To test whether \((x-a)\) is a factor of \(f(x)\):

1. Substitute \(x=a\) into \(f(x)\).
2. Simplify to find \(f(a)\).
3. If \(f(a)=0\), then \((x-a)\) is a factor.
4. If \(f(a)\ne 0\), then \((x-a)\) is not a factor.

Show that \((x-2)\) is a factor of

\[ f(x)=x^3-3x^2-4x+12 \]

Substitute \(x=2\):

\[ f(2)=2^3-3(2^2)-4(2)+12 \] \[ =8-12-8+12 \] \[ =0 \]

Determine whether \((x+1)\) is a factor of

\[ f(x)=2x^3+x^2-5x+4 \]

Since \((x+1)=(x-(-1))\), substitute \(x=-1\):

\[ f(-1)=2(-1)^3+(-1)^2-5(-1)+4 \] \[ =-2+1+5+4 \] \[ =8 \]

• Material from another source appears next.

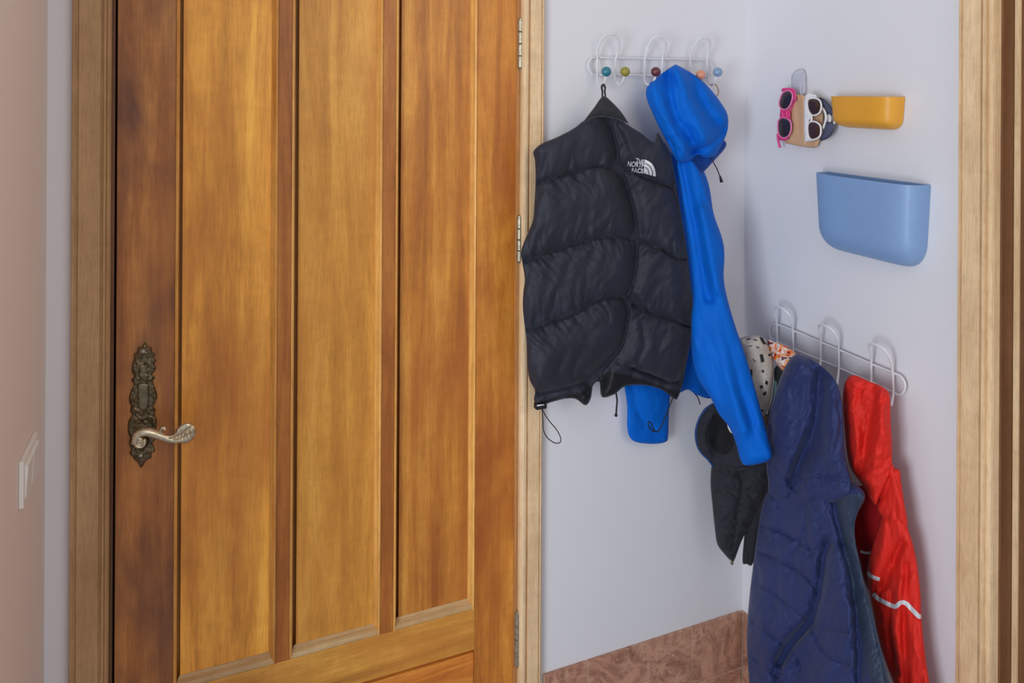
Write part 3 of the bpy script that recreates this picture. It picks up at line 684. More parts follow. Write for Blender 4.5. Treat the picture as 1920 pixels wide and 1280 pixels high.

The factor theorem is often used to find unknown constants.

Example: Find \(k\) if \((x-3)\) is a factor of

\[ f(x)=x^3+kx^2-5x+6 \]

Since \((x-3)\) is a factor, \(f(3)=0\).

\[ f(3)=3^3+k(3^2)-5(3)+6 \] \[ 27+9k-15+6=0 \] \[ 18+9k=0 \] \[ 9k=-18 \] \[ k=-2 \]

The factor theorem is a special case of the remainder theorem.

When \(f(x)\) is divided by \((x-a)\), the remainder is \(f(a)\).

If the remainder is 0, then \((x-a)\) is a factor.

Once a factor is found, divide the polynomial by that factor to get the quotient.

Example: If \((x-2)\) is a factor of

\[ x^3-3x^2-4x+12 \]

then divide by \((x-2)\) to get:

\[ x^3-3x^2-4x+12=(x-2)(x^2-x-6) \]

and then factor further if possible.